Gov. Christie Changes Stance on Cross-Hudson Transit Capacity

Buried in the Port Authority's recent report on the future its financing and operations, was a plan to move forward with a project to increase transit capacity across the Hudson River.

1 minute read

January 11, 2015, 5:00 AM PST

By James Brasuell @CasualBrasuell


"Four years after killing a $12.4 billion tunnel that would have doubled commuter capacity to Manhattan, New Jersey Governor Chris Christie has endorsed another stab at rail expansion as part of a plan to remake the Port Authority," reports Elsie Young for Bloomberg.

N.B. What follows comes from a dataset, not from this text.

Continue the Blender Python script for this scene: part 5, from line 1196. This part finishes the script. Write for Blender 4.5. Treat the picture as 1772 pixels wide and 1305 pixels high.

That's about where the balanced tone stops, and criticisms of Governor Christie's earlier decisions begin: "If Christie hadn’t stopped the Access to the Region’s Core project that began in 2009, mass-transit relief would have come as soon as 2018. Now he supports an approach, with new oversight by the Port Authority of New York & New Jersey, that has no dedicated funding and would take at least 10 years."

Evidence of Governor Christie's change of heart came in the report released in December, which made news at the time for potentially cutting overnight and weekend service for the Port Authority Trans-Hudson (PATH) route.

Governor Christie has taken a lot of heat over his original decision to end funding for the Access to the Region’s Core project, including an article in October by Dana Rubinstein.

Rubinstein also noted Governor Christie's change of heart in another critical article at the end of December.